Planned festivities for Jewish community will not take place because of unspecified threats

The entrance to the Nozyk Synagogue in Warsaw, Poland, the only surviving synagogue in Warsaw built before World War II. It was built between 1898-1902 and restored after World War II. It is still operational and currently houses the Warsaw Jewish Community, as well as other Jewish organizations. (Flash90)
The entrance to the Nozyk Synagogue in Warsaw, Poland, the only surviving synagogue in Warsaw built before World War II. It was built between 1898-1902 and restored after World War II. It is still operational and currently houses the Warsaw Jewish Community, as well as other Jewish organizations. (Flash90)

WARSAW, Poland — The Board of the Jewish Community of Warsaw cancelled a celebration of Poland’s Independence Day in the city’s historic Nozyk synagogue, reportedly citing security concerns.

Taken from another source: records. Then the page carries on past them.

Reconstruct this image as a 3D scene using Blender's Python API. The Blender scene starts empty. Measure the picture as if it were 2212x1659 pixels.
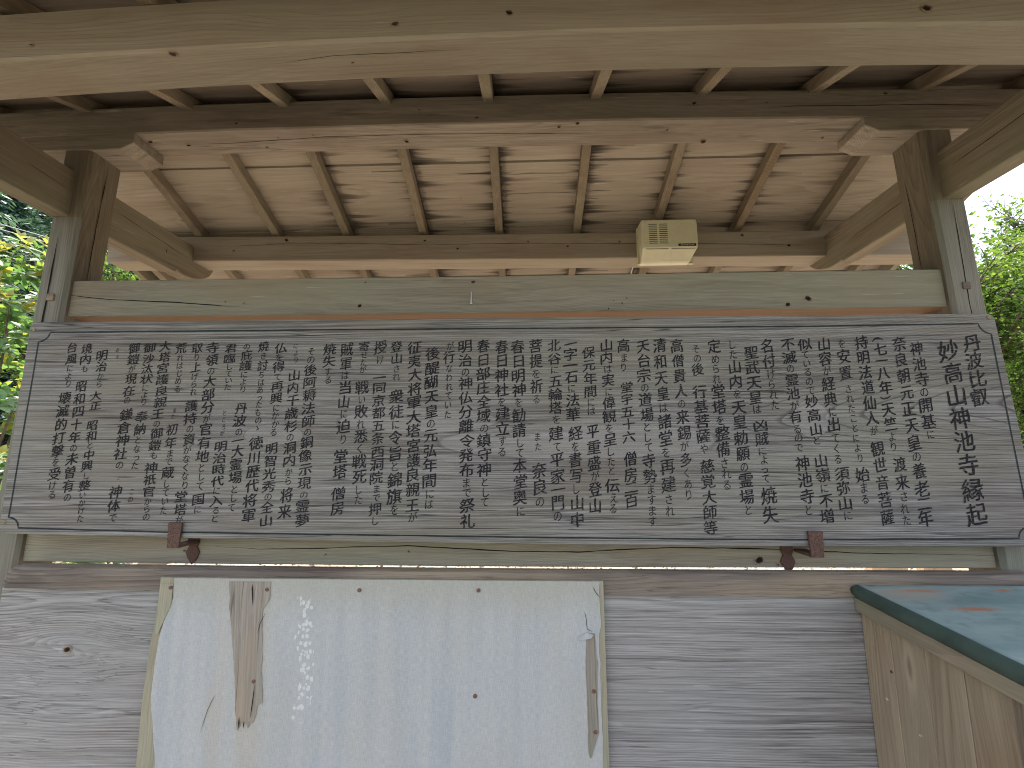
import bpy, bmesh, math, random
from mathutils import Vector, Matrix
from mathutils import noise as mnoise
R = math.radians
random.seed(11)
SC = bpy.context.scene
COL = SC.collection

# ------------------------------------------------------------------ camera
cam_d = bpy.data.cameras.new('camera')
cam = bpy.data.objects.new('camera', cam_d)
COL.objects.link(cam)
cam_d.sensor_fit = 'HORIZONTAL'
cam_d.sensor_width = 36.0
cam_d.lens = 36.0 * 1001.71 / 2212.0
cam_d.clip_start = 0.02
cam_d.clip_end = 600.0
rot = Matrix(((0.999547, 0.008679, 0.028811), (0.029807, -0.154696, -0.987512), (-0.004113, 0.987924, -0.154885)))
cam.matrix_world = Matrix.Translation((0.0, -1.3, 1.5)) @ rot.to_4x4()
SC.camera = cam

# ------------------------------------------------------------------ daylight
SUN_EL, SUN_AZ = 66.0, -45.0          # azimuth clockwise from +Y: high, beyond the stand and a little to the left
wd = bpy.data.worlds.new('World')
SC.world = wd
wd.use_nodes = True
wn = wd.node_tree.nodes
wl = wd.node_tree.links
sky = wn.new('ShaderNodeTexSky')
sky.sky_type = 'NISHITA'
sky.sun_disc = False
sky.sun_elevation = R(SUN_EL)
sky.sun_rotation = R(SUN_AZ)
sky.air_density = 1.0
sky.dust_density = 2.5
sky.ozone_density = 1.0
bg = wn['Background']
bg.inputs['Strength'].default_value = 0.15
hs = wn.new('ShaderNodeHueSaturation')      # thin summer haze: a paler sky than clean air gives
hs.inputs['Saturation'].default_value = 0.5
hs.inputs['Value'].default_value = 1.5
wl.new(sky.outputs[0], hs.inputs['Color'])
wl.new(hs.outputs[0], bg.inputs['Color'])

sun_d = bpy.data.lights.new('sun', 'SUN')
sun_d.energy = 3.6
sun_d.angle = R(0.6)
sun_d.color = (1.0, 0.95, 0.87)
sun = bpy.data.objects.new('sun', sun_d)
COL.objects.link(sun)
sd = Vector((math.sin(R(SUN_AZ)) * math.cos(R(SUN_EL)), math.cos(R(SUN_AZ)) * math.cos(R(SUN_EL)), math.sin(R(SUN_EL))))
sun.rotation_euler = (-sd).to_track_quat('-Z', 'Y').to_euler()

SC.view_settings.view_transform = 'Standard'
SC.view_settings.look = 'None'
SC.view_settings.exposure = 1.52
SC.view_settings.gamma = 1.0
SC.view_settings.use_curve_mapping = False
SC.render.engine = 'CYCLES'
SC.cycles.max_bounces = 8
SC.cycles.diffuse_bounces = 5
SC.cycles.use_denoising = True
SC.cycles.pixel_filter_type = 'BLACKMAN_HARRIS'
SC.cycles.filter_width = 1.05


# ------------------------------------------------------------------ object helpers
def link(o, parent=None, label=None, cat=None, group=None, kind=None):
    if o.name not in COL.objects:
        COL.objects.link(o)
    if parent is not None:
        o.parent = parent
    if label: o['label'] = label
    if cat: o['category'] = cat
    if group: o['group'] = group
    if kind: o['kind'] = kind
    return o


def empty(name, loc, label, cat, group=None):
    o = bpy.data.objects.new(name, None)
    o.location = loc
    o.empty_display_size = 0.05
    return link(o, None, label, cat, group)


def child_of(o, parent):
    """parent while keeping world-space vertex coordinates"""
    o.parent = parent
    # things are Empties at their base; their parts keep world coordinates, so a part's own world matrix is the identity
    if parent.type == 'EMPTY':
        o.matrix_parent_inverse = Matrix.Translation(-Vector(parent.location))
    else:
        o.matrix_parent_inverse = Matrix.Translation((0, 0, 0))


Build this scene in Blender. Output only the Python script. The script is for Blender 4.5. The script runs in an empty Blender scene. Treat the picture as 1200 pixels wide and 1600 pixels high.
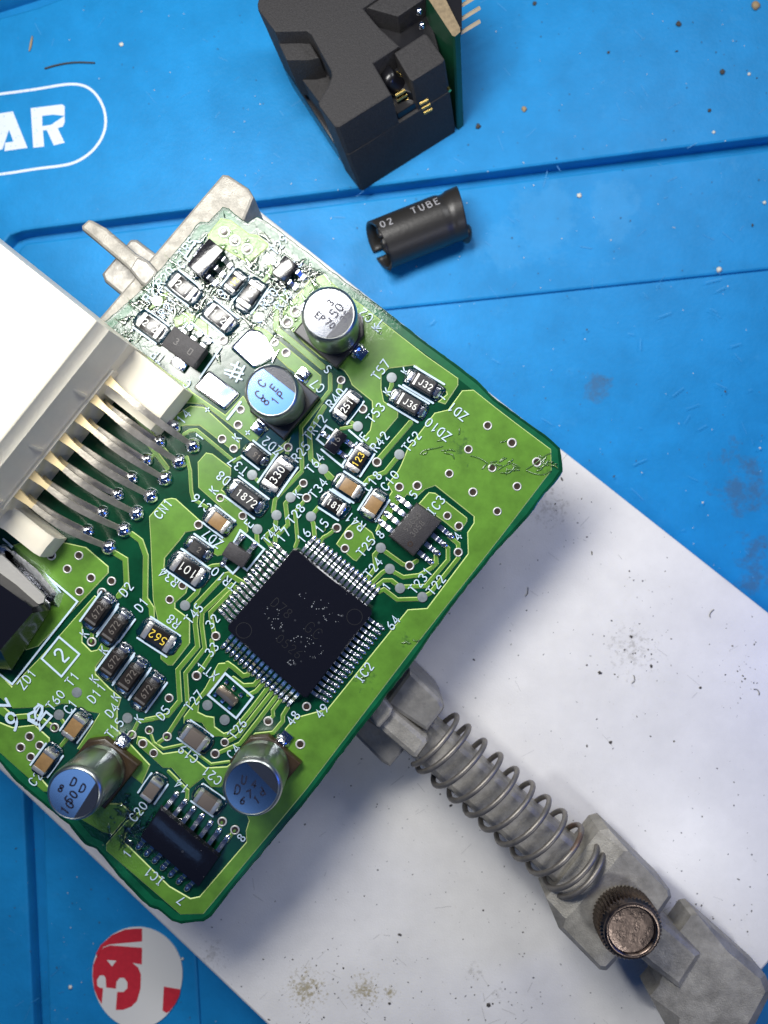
import bpy, bmesh, math, random
from mathutils import Vector, Matrix, noise
R = math.radians
random.seed(7)
sc = bpy.context.scene
COL = sc.collection

# ------------------------------------------------------------------ camera
# one scene unit = 100 photo pixels on the top of the circuit board (about 7 mm); the phone looks straight down
D = 11.55
cam = bpy.data.cameras.new("camera"); co = bpy.data.objects.new("camera", cam); COL.objects.link(co)
co.location = (0, 0, D); co.rotation_euler = (0, 0, 0)
cam.sensor_fit = 'VERTICAL'; cam.sensor_height = 36; cam.lens = 36 * 1155 / 1600
cam.clip_start = 0.05; cam.clip_end = 400
cam.dof.use_dof = True; cam.dof.focus_distance = 11.5; cam.dof.aperture_fstop = 0.026 / 0.15
sc.camera = co

# ------------------------------------------------------------------ light
w = bpy.data.worlds.new("World"); sc.world = w; w.use_nodes = True
bg = w.node_tree.nodes["Background"]
bg.inputs[0].default_value = (0.10, 0.30, 1.0, 1); bg.inputs[1].default_value = 0.085

def area(name, loc, target, sx, sy, power, col):
    l = bpy.data.lights.new(name, 'AREA'); l.shape = 'RECTANGLE'; l.size = sx; l.size_y = sy
    l.energy = power; l.color = col
    o = bpy.data.objects.new(name, l); COL.objects.link(o); o.location = loc
    d = Vector(target) - Vector(loc); o.rotation_euler = d.to_track_quat('-Z', 'Y').to_euler()
    return o
area("bench_lamp", (-4.7, 6.9, 11.4), (-0.8, 1.0, 0), 9.2, 3.8, 3650, (1.0, 0.98, 0.94))
area("ceiling_lamp", (11.7, -12.9, 13.5), (1, -1, -1), 2.6, 2.2, 640, (0.98, 0.985, 1.0))
area("added_soft_fill", (10.0, 13.5, 13.0), (1, 1, -2), 6.0, 4.0, 1450, (0.98, 0.99, 1.0))  # added soft fill for the brighter upper right of the mat
area("added_blue_side", (12.5, -3.5, 5.0), (0, 0, 0), 4.0, 3.0, 260, (0.05, 0.16, 1.0))  # added blue source for blue on right-facing solder; no known screen
area("added_blue_strip", (-6.4, -8.6, 12.0), (-1.5, -2, 0), 9.0, 2.4, 62, (0.20, 0.42, 0.90))  # added blue strip, placed to show in the lower can tops
area("added_blue_patch", (-3.35, 3.3, 12.0), (-1.5, 1, 0), 2.8, 1.9, 48, (0.08, 0.34, 1.0))  # added blue patch, placed to show in the can top by the pads
sc.view_settings.view_transform = 'Standard'; sc.view_settings.look = 'None'
sc.view_settings.exposure = -0.08; sc.view_settings.gamma = 1
sc.cycles.use_denoising = True
sc.cycles.max_bounces = 6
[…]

The Jewish community learned of the cancellation Thursday, the eve of the scheduled celebration, which was to be held on Independence Day.

Among the scheduled speakers were Anna Chipczynska, president of the Board of the Jewish Community of Warsaw; Polish chief rabbi Michael Schudrich, who was to recite a prayer for Poland, and Anna Cialowicz, author of an anthology of pre-World War II articles titled “My Jewish Warsaw.”

Attendees of the ceremony were to have been limited to members of the Jewish community and guests invited by the board.

The event was cancelled to ensure the safety of members of the community in the face of security warnings, the news website Jewish.pl reported. Chipczynska did not respond to a JTA query about the nature of the warnings.

The prayers for Poland were included in the Nozyk Synagogue’s Friday morning prayers and in the Ec Chaim progressive synagogue’s Saturday morning prayers, according to the website.

On November 11, 1918, Poland gained its independence and returned to the map of Europe. In honor of the day, the largest Polish cities hold marches and sports and cultural events. Marches through the streets of Warsaw were attended by about 80,000 people this year. Polish Minister of Internal Affairs and Administration Mariusz Blaszczak said after the march that Warsaw was secured during the events.